-- begin Data block --

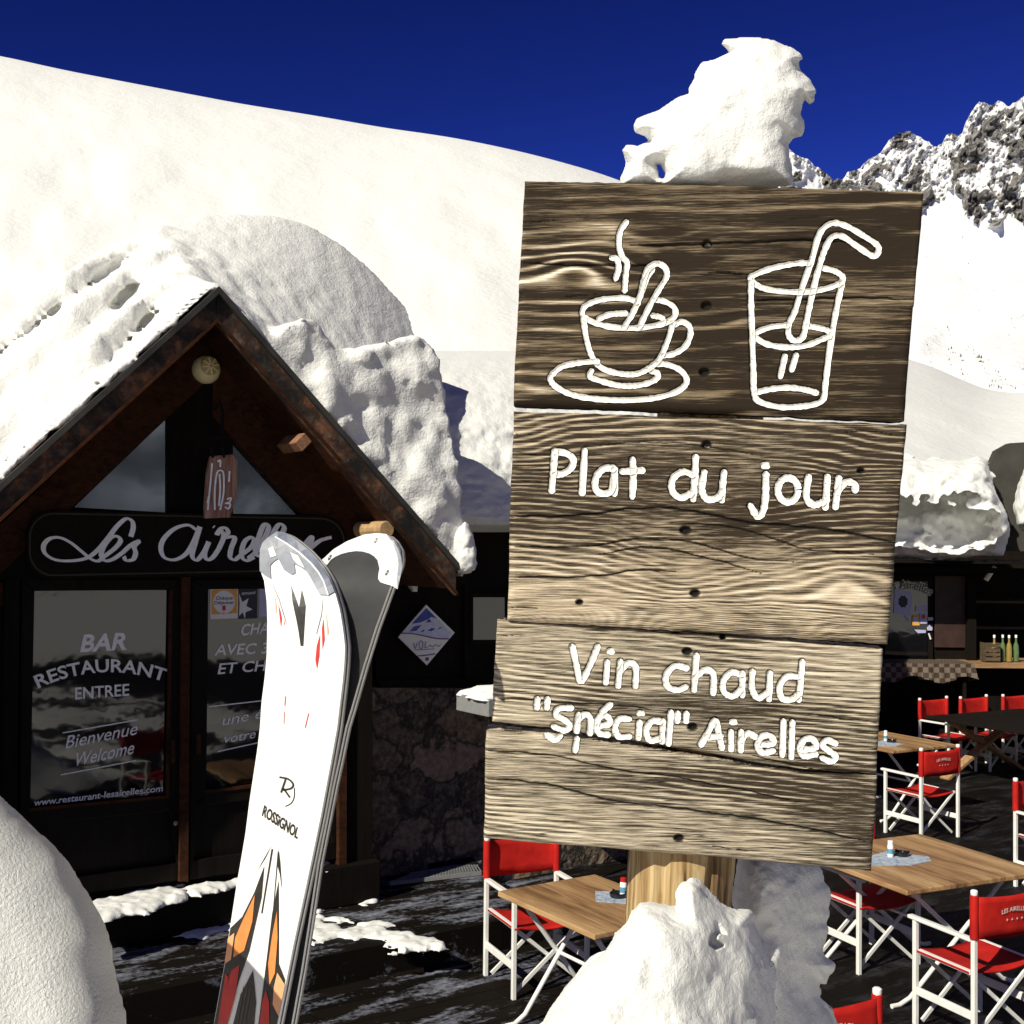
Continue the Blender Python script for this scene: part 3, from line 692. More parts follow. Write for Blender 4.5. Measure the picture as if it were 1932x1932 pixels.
# ------------------------------------------------------------------ steps
LZ = 0.2
stp = thing('porch_steps', 'dark wooden steps in front of the hut doors', 'steps', HP.pt(0.4, -HP.o.z, 0.4))
zth = HP.o.z
def step(o0, o1, ztop, s_a, s_b, zbot=0.0):
    m = MB(); a = [HP.pt(s_a, ztop - zth, o0), HP.pt(s_b, ztop - zth, o0), HP.pt(s_b, ztop - zth, o1), HP.pt(s_a, ztop - zth, o1)]
    m.prism(a, (0, 0, zbot - ztop)); return m.build('step', M['door_wood'], stp, bevel=0.01)
s_r = hl(705, 1690)[0] - 0.02
step(0.0, 0.14, zth - 0.02, -2.6, s_r, LZ)
lm = MB(); lm.prism([HP.pt(-3.2, LZ - zth, 1.0), HP.pt(s_r + 1.0, LZ - zth, 1.0), HP.pt(s_r + 1.0, LZ - zth, -0.6), HP.pt(s_r, LZ - zth, -0.6), HP.pt(s_r, LZ - zth, 0.0), HP.pt(-3.2, LZ - zth, 0.0)], (0, 0, -LZ))
tag(lm.build('landing', M['deck']), kind='structure')
# ------------------------------------------------------------------ annex wall right of the hut
an = thing('annex_building', 'low building of dark planks over rubble stone joined to the right of the hut', 'building', HP.pt(1.9, -zth, -0.5))
AO = -0.45
def aflat(name, pts, off, th, mat, parent, bevel=0.004): return flat(name, pts, AO + off, th, mat, parent, bevel)
t = NT('rubble_stone'); ob = t.tc.outputs['Object']
obn = t.mapping(t.mix(0.42, ob, t.noise(ob, 2.6, 5, 0.6, col=True)), (1, 1, 1.5))
vs_ = t.voro(obn, 3.6, 'F1', 1); ed = t.voro(obn, 3.6, 'DISTANCE_TO_EDGE', 0); n = t.noise(ob, 22, 5, .65)
bw = t.n.new('ShaderNodeRGBToBW'); t.l.new(vs_, bw.inputs[0])
col = t.mix(0.55, t.ramp(bw.outputs[0], [(0.2, (0.03, 0.021, 0.013)), (0.5, (0.17, 0.115, 0.065)), (0.85, (0.42, 0.28, 0.18))]), t.ramp(n, [(0.4, (0.02, 0.015, 0.01)), (0.72, (0.36, 0.3, 0.21))]))
t.p(base=t.mix(t.ramp(ed, [(0.0, 0.0), (0.09, 1.0)]), (0.02, 0.017, 0.012), col), rough=0.85, normal=t.bump(ed, 0.9, 0.06)); M['stone'] = t.m
aflat('stone_wall', [(640, 1297), (1300, 1300), (1300, 1680), (640, 1680)], 0.04, 0.3, M['stone'], an)
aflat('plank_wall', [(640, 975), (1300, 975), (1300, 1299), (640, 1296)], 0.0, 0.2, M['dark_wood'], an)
for y in (1095, 1290): aflat('beam', [(715, y - 8), (895, y - 10), (895, y + 6), (715, y + 8)], 0.05, 0.045, M['dark_wood'], an)
for x in (716, 884): aflat('post', [(x - 7, 1100), (x + 7, 1100), (x + 7, 1284), (x - 7, 1284)], 0.045, 0.04, M['dark_wood'], an)
for k in range(6): aflat('batten', [(772 + k * 17, 1092), (779 + k * 17, 1092), (797 + k * 17, 1052), (790 + k * 17, 1052)], 0.03, 0.028, M['brown_wood'], an)
wf = aflat('window', [(887, 1118), (962, 1118), (962, 1216), (887, 1216)], 0.06, 0.05, M['dark_wood'], an)
aflat('pane', [(893, 1127), (952, 1127), (952, 1207), (893, 1207)], 0.063, 0.004, M['pane'], wf, 0)
m = MB(); m.prism([HP.hit(x, y, AO + o) for x, y, o in ((800, 990, .35), (1340, 989, .35), (1340, 975, .35), (800, 975, .35))], HP.n * -5); m.build('roof', M['dark_wood'], an)
# thick snow on the annex roof
px_ = np.linspace(770, 1420, 190); rows = [(1004, -.12), (990, .16), (976, .19), (955, .17), (925, .10), (890, .0), (850, -.15), (800, -.35), (745, -.7), (705, -1.2), (680, -1.9), (668, -2.8), (662, -4.5), (664, -7), (680, -10)]
yy = np.interp(np.linspace(0, len(rows) - 1, 170), range(len(rows)), [r[0] for r in rows]); oo = np.interp(np.linspace(0, len(rows) - 1, 170), range(len(rows)), [r[1] for r in rows])
PXs, PYs = np.meshgrid(px_, yy); OFF = np.broadcast_to(oo[:, None], PXs.shape) + AO + 0.25 + 0.045 * fbm(PXs / 60, PYs / 40, 0, 3, 15) + 0.007 * fbm(PXs / 9, PYs / 7, 0, 3, 16)
D = cols_rays(PXs, PYs); nn = np.array(HP.n); q0 = np.array(HP.o - CAM) @ nn + OFF
VV = np.array(CAM) + D * (q0 / (D @ nn))[..., None]
I = np.arange(PXs.size).reshape(PXs.shape); Q = np.stack([I[:-1, :-1], I[1:, :-1], I[1:, 1:], I[:-1, 1:]], -1).reshape(-1, 4)
tag(link_mesh('roof_snow', np_mesh('roof_snow', VV.reshape(-1, 3), Q[:, ::-1]), M['snow_roof'], None, True), 'deep rounded snow lying over the annex roof between the hut and the signpost', 'snow')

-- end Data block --

### Task statement
Go through the listing above and pull out each line containing the word "aflat".

### Right answer
def aflat(name, pts, off, th, mat, parent, bevel=0.004): return flat(name, pts, AO + off, th, mat, parent, bevel)
aflat('stone_wall', [(640, 1297), (1300, 1300), (1300, 1680), (640, 1680)], 0.04, 0.3, M['stone'], an)
aflat('plank_wall', [(640, 975), (1300, 975), (1300, 1299), (640, 1296)], 0.0, 0.2, M['dark_wood'], an)
for y in (1095, 1290): aflat('beam', [(715, y - 8), (895, y - 10), (895, y + 6), (715, y + 8)], 0.05, 0.045, M['dark_wood'], an)
for x in (716, 884): aflat('post', [(x - 7, 1100), (x + 7, 1100), (x + 7, 1284), (x - 7, 1284)], 0.045, 0.04, M['dark_wood'], an)
for k in range(6): aflat('batten', [(772 + k * 17, 1092), (779 + k * 17, 1092), (797 + k * 17, 1052), (790 + k * 17, 1052)], 0.03, 0.028, M['brown_wood'], an)
wf = aflat('window', [(887, 1118), (962, 1118), (962, 1216), (887, 1216)], 0.06, 0.05, M['dark_wood'], an)
aflat('pane', [(893, 1127), (952, 1127), (952, 1207), (893, 1207)], 0.063, 0.004, M['pane'], wf, 0)